Task: Up to and including the line with "nt.links.new(bg.outputs[0], wo.inputs[0])", please set down the entries below exactly, starting from the first line.
# Exercise materials start
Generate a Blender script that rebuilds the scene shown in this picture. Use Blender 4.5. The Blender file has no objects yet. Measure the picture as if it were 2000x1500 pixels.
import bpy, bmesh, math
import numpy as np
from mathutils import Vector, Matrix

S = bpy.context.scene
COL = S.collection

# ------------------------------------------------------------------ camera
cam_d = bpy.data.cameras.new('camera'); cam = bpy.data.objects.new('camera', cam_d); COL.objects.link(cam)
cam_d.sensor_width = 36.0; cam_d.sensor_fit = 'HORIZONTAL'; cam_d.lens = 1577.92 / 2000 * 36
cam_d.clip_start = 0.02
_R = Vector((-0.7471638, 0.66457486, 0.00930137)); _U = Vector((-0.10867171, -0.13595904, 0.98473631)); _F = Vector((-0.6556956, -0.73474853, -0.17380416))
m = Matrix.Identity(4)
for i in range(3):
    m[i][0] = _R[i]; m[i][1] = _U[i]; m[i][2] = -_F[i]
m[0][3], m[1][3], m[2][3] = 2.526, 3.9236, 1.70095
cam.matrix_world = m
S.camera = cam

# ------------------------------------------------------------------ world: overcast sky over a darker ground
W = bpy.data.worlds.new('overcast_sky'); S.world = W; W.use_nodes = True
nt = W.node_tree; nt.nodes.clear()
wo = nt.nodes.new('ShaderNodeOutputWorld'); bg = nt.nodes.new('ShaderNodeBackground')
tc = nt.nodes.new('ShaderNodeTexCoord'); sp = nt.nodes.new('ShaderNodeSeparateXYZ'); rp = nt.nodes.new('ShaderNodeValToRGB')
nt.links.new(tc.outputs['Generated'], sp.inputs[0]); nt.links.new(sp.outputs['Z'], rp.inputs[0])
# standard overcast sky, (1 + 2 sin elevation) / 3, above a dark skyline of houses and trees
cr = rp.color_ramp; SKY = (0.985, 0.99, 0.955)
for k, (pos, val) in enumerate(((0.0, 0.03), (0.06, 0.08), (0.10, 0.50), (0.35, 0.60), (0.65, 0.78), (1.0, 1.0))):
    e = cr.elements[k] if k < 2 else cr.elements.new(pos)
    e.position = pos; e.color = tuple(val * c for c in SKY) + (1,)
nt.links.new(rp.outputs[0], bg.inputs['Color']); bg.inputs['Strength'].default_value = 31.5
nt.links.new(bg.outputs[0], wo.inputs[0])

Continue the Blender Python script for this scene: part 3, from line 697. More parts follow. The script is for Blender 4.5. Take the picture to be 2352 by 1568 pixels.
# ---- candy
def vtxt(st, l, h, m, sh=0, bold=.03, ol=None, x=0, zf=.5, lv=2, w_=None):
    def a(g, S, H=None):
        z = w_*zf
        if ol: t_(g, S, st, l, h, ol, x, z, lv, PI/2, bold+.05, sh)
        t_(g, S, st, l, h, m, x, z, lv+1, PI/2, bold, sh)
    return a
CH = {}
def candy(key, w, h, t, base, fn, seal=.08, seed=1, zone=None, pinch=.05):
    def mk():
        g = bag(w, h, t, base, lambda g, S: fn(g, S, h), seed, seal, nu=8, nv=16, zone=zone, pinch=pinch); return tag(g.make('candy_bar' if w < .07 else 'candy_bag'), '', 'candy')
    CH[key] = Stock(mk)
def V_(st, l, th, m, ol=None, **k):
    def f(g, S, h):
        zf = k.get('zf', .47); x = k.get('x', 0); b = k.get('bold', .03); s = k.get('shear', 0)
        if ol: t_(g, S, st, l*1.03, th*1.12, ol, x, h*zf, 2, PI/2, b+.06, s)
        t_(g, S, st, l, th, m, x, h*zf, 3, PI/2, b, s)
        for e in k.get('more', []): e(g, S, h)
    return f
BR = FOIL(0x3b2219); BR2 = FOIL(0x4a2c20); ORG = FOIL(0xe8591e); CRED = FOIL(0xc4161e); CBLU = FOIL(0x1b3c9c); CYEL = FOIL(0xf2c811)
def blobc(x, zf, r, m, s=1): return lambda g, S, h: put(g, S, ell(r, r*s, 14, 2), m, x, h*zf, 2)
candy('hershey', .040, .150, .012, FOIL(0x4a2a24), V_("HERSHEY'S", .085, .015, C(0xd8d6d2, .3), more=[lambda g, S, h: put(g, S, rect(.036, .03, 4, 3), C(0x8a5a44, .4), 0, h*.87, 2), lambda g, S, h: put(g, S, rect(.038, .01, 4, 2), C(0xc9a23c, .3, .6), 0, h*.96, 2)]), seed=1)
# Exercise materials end
Task answer:
Generate a Blender script that rebuilds the scene shown in this picture. Use Blender 4.5. The Blender file has no objects yet. Measure the picture as if it were 2000x1500 pixels.
import bpy, bmesh, math
import numpy as np
from mathutils import Vector, Matrix

S = bpy.context.scene
COL = S.collection

# ------------------------------------------------------------------ camera
cam_d = bpy.data.cameras.new('camera'); cam = bpy.data.objects.new('camera', cam_d); COL.objects.link(cam)
cam_d.sensor_width = 36.0; cam_d.sensor_fit = 'HORIZONTAL'; cam_d.lens = 1577.92 / 2000 * 36
cam_d.clip_start = 0.02
_R = Vector((-0.7471638, 0.66457486, 0.00930137)); _U = Vector((-0.10867171, -0.13595904, 0.98473631)); _F = Vector((-0.6556956, -0.73474853, -0.17380416))
m = Matrix.Identity(4)
for i in range(3):
    m[i][0] = _R[i]; m[i][1] = _U[i]; m[i][2] = -_F[i]
m[0][3], m[1][3], m[2][3] = 2.526, 3.9236, 1.70095
cam.matrix_world = m
S.camera = cam

# ------------------------------------------------------------------ world: overcast sky over a darker ground
W = bpy.data.worlds.new('overcast_sky'); S.world = W; W.use_nodes = True
nt = W.node_tree; nt.nodes.clear()
wo = nt.nodes.new('ShaderNodeOutputWorld'); bg = nt.nodes.new('ShaderNodeBackground')
tc = nt.nodes.new('ShaderNodeTexCoord'); sp = nt.nodes.new('ShaderNodeSeparateXYZ'); rp = nt.nodes.new('ShaderNodeValToRGB')
nt.links.new(tc.outputs['Generated'], sp.inputs[0]); nt.links.new(sp.outputs['Z'], rp.inputs[0])
# standard overcast sky, (1 + 2 sin elevation) / 3, above a dark skyline of houses and trees
cr = rp.color_ramp; SKY = (0.985, 0.99, 0.955)
for k, (pos, val) in enumerate(((0.0, 0.03), (0.06, 0.08), (0.10, 0.50), (0.35, 0.60), (0.65, 0.78), (1.0, 1.0))):
    e = cr.elements[k] if k < 2 else cr.elements.new(pos)
    e.position = pos; e.color = tuple(val * c for c in SKY) + (1,)
nt.links.new(rp.outputs[0], bg.inputs['Color']); bg.inputs['Strength'].default_value = 31.5
nt.links.new(bg.outputs[0], wo.inputs[0])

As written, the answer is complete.